General Electric Co. CEO Jack Welch has been a staunch evangelist for the program, claiming that GE's organizationwide adoption of Six Sigma, begun in the mid-1990s, added $600 million to GE's bottom line in 1998 alone.
Fairfield, Conn.-based GE brings more than just products to life. It's a highly diversified organization with a huge services arm, and everyone at GE breathes, eats and sleeps Six Sigma. A look at how the program has been used outside the manufacturing plant demonstrates why Six Sigma hasn't become passe.
Beyond Manufacturing
"Six Sigma is every bit as applicable to service processes as it is to manufacturing," says Dan Mailick, vice president of Six Sigma sustainability at J.P. Morgan Chase & Co. in New York. Three years ago, the firm began adopting Six Sigma techniques.
Within J.P. Morgan's foreign exchange banking department, a team asked its customers what they valued and what made them choose one investment bank over another when conducting foreign exchange deals. Once these issues were understood, the team was able to define and measure the activities that most impact customers' needs.
The analysis aided the bank in understanding why performance varied among different branches. These lessons helped yield higher margins for the foreign exchange group, as well as best practices for individual traders.

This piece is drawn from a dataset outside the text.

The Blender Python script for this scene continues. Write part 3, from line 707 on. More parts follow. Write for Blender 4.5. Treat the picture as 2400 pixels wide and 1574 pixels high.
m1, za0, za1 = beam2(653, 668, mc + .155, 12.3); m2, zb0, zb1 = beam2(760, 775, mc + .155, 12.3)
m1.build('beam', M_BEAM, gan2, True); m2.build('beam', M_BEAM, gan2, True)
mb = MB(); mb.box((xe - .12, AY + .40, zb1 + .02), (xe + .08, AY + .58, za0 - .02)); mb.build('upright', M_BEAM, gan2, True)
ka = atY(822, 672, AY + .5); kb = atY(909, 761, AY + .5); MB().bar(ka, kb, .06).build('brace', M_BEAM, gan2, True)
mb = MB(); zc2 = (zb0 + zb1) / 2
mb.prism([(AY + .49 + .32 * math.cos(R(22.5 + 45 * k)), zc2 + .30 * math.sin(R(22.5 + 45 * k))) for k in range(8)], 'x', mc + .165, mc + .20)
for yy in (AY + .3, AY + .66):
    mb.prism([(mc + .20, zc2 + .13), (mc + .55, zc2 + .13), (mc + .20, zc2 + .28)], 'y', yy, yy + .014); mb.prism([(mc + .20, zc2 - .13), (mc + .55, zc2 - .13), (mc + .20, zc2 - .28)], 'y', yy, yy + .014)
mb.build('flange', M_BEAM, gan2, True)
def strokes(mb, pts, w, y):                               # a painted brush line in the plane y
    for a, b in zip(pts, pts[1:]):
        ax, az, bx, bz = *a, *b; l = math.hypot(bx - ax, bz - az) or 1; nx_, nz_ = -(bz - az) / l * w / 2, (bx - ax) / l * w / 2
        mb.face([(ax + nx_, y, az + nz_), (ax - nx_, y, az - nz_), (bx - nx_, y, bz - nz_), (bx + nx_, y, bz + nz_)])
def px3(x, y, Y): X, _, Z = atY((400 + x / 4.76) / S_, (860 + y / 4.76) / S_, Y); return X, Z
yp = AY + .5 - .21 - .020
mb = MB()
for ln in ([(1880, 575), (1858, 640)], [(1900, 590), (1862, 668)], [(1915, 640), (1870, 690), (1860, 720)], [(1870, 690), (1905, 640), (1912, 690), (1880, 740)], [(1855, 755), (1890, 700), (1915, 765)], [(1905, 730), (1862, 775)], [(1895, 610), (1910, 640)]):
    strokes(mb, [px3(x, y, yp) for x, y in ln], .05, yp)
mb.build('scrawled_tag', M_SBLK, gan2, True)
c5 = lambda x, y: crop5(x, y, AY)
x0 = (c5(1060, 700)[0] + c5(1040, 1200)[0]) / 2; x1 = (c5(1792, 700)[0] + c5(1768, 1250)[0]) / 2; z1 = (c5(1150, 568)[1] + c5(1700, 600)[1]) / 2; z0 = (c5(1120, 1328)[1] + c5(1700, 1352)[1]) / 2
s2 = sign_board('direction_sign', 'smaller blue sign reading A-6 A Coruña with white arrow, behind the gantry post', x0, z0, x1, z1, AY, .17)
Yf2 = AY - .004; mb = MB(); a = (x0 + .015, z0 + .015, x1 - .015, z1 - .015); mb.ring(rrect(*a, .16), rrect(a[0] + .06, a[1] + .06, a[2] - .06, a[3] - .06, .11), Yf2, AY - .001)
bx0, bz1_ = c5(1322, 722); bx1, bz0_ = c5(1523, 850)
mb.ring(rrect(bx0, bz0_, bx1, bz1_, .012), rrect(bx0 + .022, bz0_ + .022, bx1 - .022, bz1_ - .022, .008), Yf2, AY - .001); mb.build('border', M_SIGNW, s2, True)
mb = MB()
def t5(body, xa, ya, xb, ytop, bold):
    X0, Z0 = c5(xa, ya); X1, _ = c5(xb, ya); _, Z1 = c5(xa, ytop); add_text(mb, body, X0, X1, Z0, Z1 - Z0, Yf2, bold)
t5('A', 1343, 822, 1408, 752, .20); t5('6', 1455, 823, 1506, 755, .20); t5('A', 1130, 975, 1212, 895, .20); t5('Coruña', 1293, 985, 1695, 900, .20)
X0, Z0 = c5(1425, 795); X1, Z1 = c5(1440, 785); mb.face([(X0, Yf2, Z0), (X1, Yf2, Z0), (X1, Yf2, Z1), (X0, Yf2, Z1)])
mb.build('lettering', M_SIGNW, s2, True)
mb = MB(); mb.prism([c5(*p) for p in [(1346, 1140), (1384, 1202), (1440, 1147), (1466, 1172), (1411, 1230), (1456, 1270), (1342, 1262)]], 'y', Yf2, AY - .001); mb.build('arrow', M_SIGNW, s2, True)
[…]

Sigma is a Greek term for variation. Six Sigma is defined as 3.4 defects per million products. The program's objective, at least in the beginning, was to minimize variations or defects during the production of products.
Motorola Inc. created the concept in the 1980s. Engineers had concluded that new products, which often failed to meet customer expectations, could be produced error-free from the start. This represented a fairly radical idea in manufacturing: measuring customer requirements and performance against these targets during production, rather than after a product's completion.
According to Tom McCarty, director of Six Sigma business improvements at Motorola University in Schaumburg, Ill., Six Sigma differs substantially from quality initiatives that were prominent in the '70s and '80s, such as continuous improvement and total quality management.
"Quality programs . . . focused on defect elimination for the sake of defect elimination," he explains. In other words, it was quality for perfection's sake, not for the customers'.